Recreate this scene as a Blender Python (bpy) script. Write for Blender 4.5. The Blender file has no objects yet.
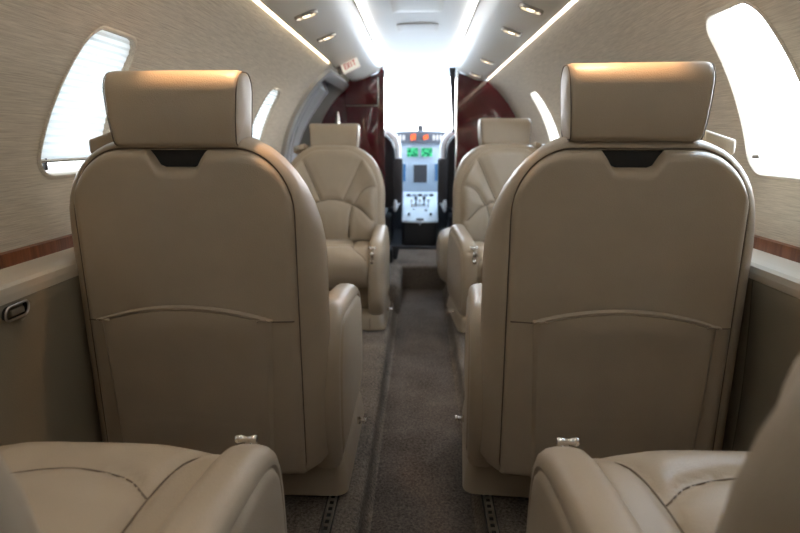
import bpy, bmesh, math, random
from mathutils import Vector, Matrix
from mathutils.geometry import delaunay_2d_cdt
random.seed(7)
S = bpy.context.scene
COL = S.collection
PI = math.pi

# ------------------------------------------------------------------ materials
def mat(name):
    m = bpy.data.materials.new(name); m.use_nodes = True
    nt = m.node_tree
    return m, nt, nt.nodes['Principled BSDF']

def simple(name, col, rough=.5, metal=0., spec=.5, coat=0., emit=None, estr=0.):
    m, nt, b = mat(name)
    b.inputs['Base Color'].default_value = (*col, 1)
    b.inputs['Roughness'].default_value = rough
    b.inputs['Metallic'].default_value = metal
    b.inputs['Specular IOR Level'].default_value = spec
    b.inputs['Coat Weight'].default_value = coat
    b.inputs['Coat Roughness'].default_value = .06
    if emit:
        b.inputs['Emission Color'].default_value = (*emit, 1)
        b.inputs['Emission Strength'].default_value = estr
    return m

def leather(name, col, rough=.42):
    m, nt, b = mat(name); N = nt.nodes; L = nt.links
    tc = N.new('ShaderNodeTexCoord')
    v = N.new('ShaderNodeTexVoronoi'); v.inputs['Scale'].default_value = 420
    n = N.new('ShaderNodeTexNoise'); n.inputs['Scale'].default_value = 9; n.inputs['Detail'].default_value = 4
    L.new(tc.outputs['Object'], v.inputs['Vector']); L.new(tc.outputs['Object'], n.inputs['Vector'])
    add = N.new('ShaderNodeMath'); add.operation = 'MULTIPLY_ADD'; add.inputs[1].default_value = 2.5
    L.new(n.outputs['Fac'], add.inputs[0]); L.new(v.outputs['Distance'], add.inputs[2])
    bp = N.new('ShaderNodeBump'); bp.inputs['Strength'].default_value = .12; bp.inputs['Distance'].default_value = .004
    L.new(add.outputs[0], bp.inputs['Height']); L.new(bp.outputs[0], b.inputs['Normal'])
    r = N.new('ShaderNodeValToRGB')
    r.color_ramp.elements[0].position = .3; r.color_ramp.elements[1].position = .75
    r.color_ramp.elements[0].color = (*[c * .94 for c in col], 1)
    r.color_ramp.elements[1].color = (*[min(1, c * 1.04) for c in col], 1)
    L.new(n.outputs['Fac'], r.inputs[0]); L.new(r.outputs[0], b.inputs['Base Color'])
    b.inputs['Roughness'].default_value = rough
    return m

def fabric(name, col, col2):
    """wall covering with fine horizontal woven streaks"""
    m, nt, b = mat(name); N = nt.nodes; L = nt.links
    tc = N.new('ShaderNodeTexCoord')
    mp = N.new('ShaderNodeMapping'); mp.inputs['Scale'].default_value = (320, 12, 520)
    n = N.new('ShaderNodeTexNoise'); n.inputs['Scale'].default_value = 1.0; n.inputs['Detail'].default_value = 5; n.inputs['Roughness'].default_value = .7
    L.new(tc.outputs['Object'], mp.inputs[0]); L.new(mp.outputs[0], n.inputs['Vector'])
    r = N.new('ShaderNodeValToRGB')
    r.color_ramp.elements[0].position = .3; r.color_ramp.elements[1].position = .7
    r.color_ramp.elements[0].color = (*col, 1); r.color_ramp.elements[1].color = (*col2, 1)
    L.new(n.outputs['Fac'], r.inputs[0]); L.new(r.outputs[0], b.inputs['Base Color'])
    bp = N.new('ShaderNodeBump'); bp.inputs['Strength'].default_value = .3; bp.inputs['Distance'].default_value = .002
    L.new(n.outputs['Fac'], bp.inputs['Height']); L.new(bp.outputs[0], b.inputs['Normal'])
    b.inputs['Roughness'].default_value = .8; b.inputs['Specular IOR Level'].default_value = .25
    return m

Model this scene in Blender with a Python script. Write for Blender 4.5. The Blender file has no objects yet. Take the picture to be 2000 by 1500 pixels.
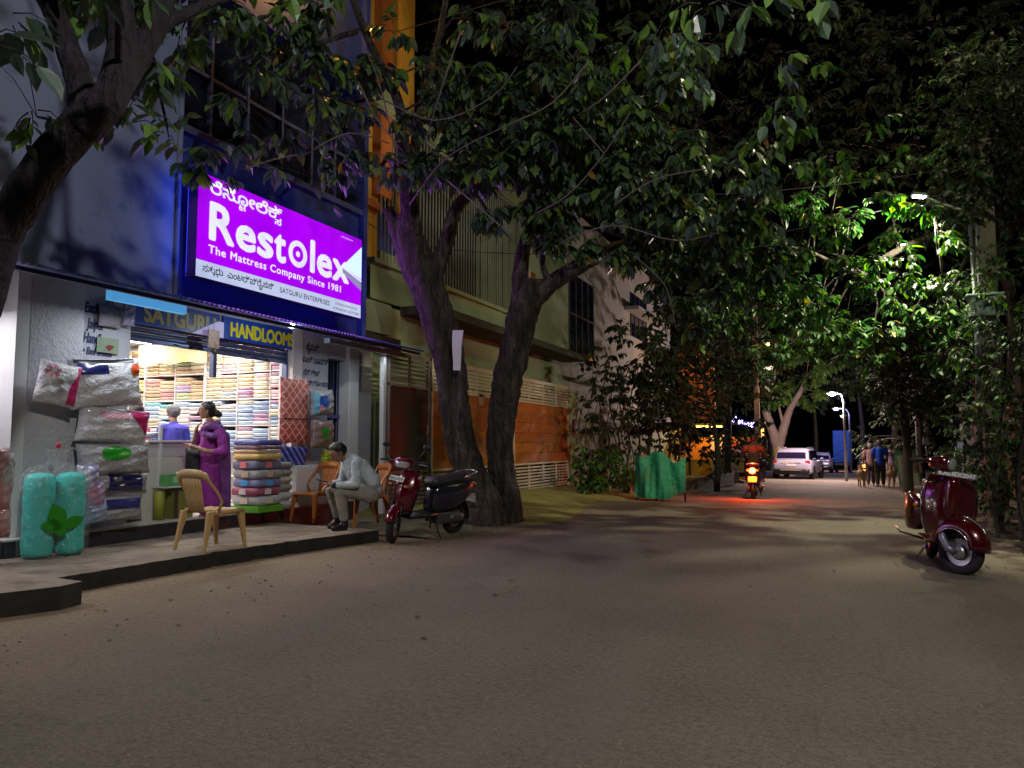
________________________________________
* Problem description:
From the entries above, output every line exactly and omit any image.

* Result:
Recreate this scene as a Blender Python (bpy) script. Write for Blender 4.5. The Blender file has no objects yet.
import bpy, bmesh, math, random
from mathutils import Vector, Matrix
from mathutils.geometry import delaunay_2d_cdt
random.seed(7)
S = bpy.context.scene
COL = S.collection
PI = math.pi

# ------------------------------------------------------------------ materials
def mat(name):
    m = bpy.data.materials.new(name); m.use_nodes = True
    nt = m.node_tree
    return m, nt, nt.nodes['Principled BSDF']

def simple(name, col, rough=.5, metal=0., spec=.5, coat=0., emit=None, estr=0.):
    m, nt, b = mat(name)
    b.inputs['Base Color'].default_value = (*col, 1)
    b.inputs['Roughness'].default_value = rough
    b.inputs['Metallic'].default_value = metal
    b.inputs['Specular IOR Level'].default_value = spec
    b.inputs['Coat Weight'].default_value = coat
    b.inputs['Coat Roughness'].default_value = .06
    if emit:
        b.inputs['Emission Color'].default_value = (*emit, 1)
        b.inputs['Emission Strength'].default_value = estr
    return m

def leather(name, col, rough=.42):
    m, nt, b = mat(name); N = nt.nodes; L = nt.links
    tc = N.new('ShaderNodeTexCoord')
    v = N.new('ShaderNodeTexVoronoi'); v.inputs['Scale'].default_value = 420
    n = N.new('ShaderNodeTexNoise'); n.inputs['Scale'].default_value = 9; n.inputs['Detail'].default_value = 4
    L.new(tc.outputs['Object'], v.inputs['Vector']); L.new(tc.outputs['Object'], n.inputs['Vector'])
    add = N.new('ShaderNodeMath'); add.operation = 'MULTIPLY_ADD'; add.inputs[1].default_value = 2.5
    L.new(n.outputs['Fac'], add.inputs[0]); L.new(v.outputs['Distance'], add.inputs[2])
    bp = N.new('ShaderNodeBump'); bp.inputs['Strength'].default_value = .12; bp.inputs['Distance'].default_value = .004
    L.new(add.outputs[0], bp.inputs['Height']); L.new(bp.outputs[0], b.inputs['Normal'])
    r = N.new('ShaderNodeValToRGB')
    r.color_ramp.elements[0].position = .3; r.color_ramp.elements[1].position = .75
    r.color_ramp.elements[0].color = (*[c * .94 for c in col], 1)
    r.color_ramp.elements[1].color = (*[min(1, c * 1.04) for c in col], 1)
    L.new(n.outputs['Fac'], r.inputs[0]); L.new(r.outputs[0], b.inputs['Base Color'])
    b.inputs['Roughness'].default_value = rough
    return m

def fabric(name, col, col2):
    """wall covering with fine horizontal woven streaks"""
    m, nt, b = mat(name); N = nt.nodes; L = nt.links
    tc = N.new('ShaderNodeTexCoord')
    mp = N.new('ShaderNodeMapping'); mp.inputs['Scale'].default_value = (320, 12, 520)
    n = N.new('ShaderNodeTexNoise'); n.inputs['Scale'].default_value = 1.0; n.inputs['Detail'].default_value = 5; n.inputs['Roughness'].default_value = .7
    L.new(tc.outputs['Object'], mp.inputs[0]); L.new(mp.outputs[0], n.inputs['Vector'])
    r = N.new('ShaderNodeValToRGB')
    r.color_ramp.elements[0].position = .3; r.color_ramp.elements[1].position = .7
    r.color_ramp.elements[0].color = (*col, 1); r.color_ramp.elements[1].color = (*col2, 1)
    L.new(n.outputs['Fac'], r.inputs[0]); L.new(r.outputs[0], b.inputs['Base Color'])
    bp = N.new('ShaderNodeBump'); bp.inputs['Strength'].default_value = .3; bp.inputs['Distance'].default_value = .002
    L.new(n.outputs['Fac'], bp.inputs['Height']); L.new(bp.outputs[0], b.inputs['Normal'])
    b.inputs['Roughness'].default_value = .8; b.inputs['Specular IOR Level'].default_value = .25
    return m

Model this scene in Blender with a Python script. Write for Blender 4.5. The Blender file has no objects yet. Take the picture to be 2000 by 1500 pixels.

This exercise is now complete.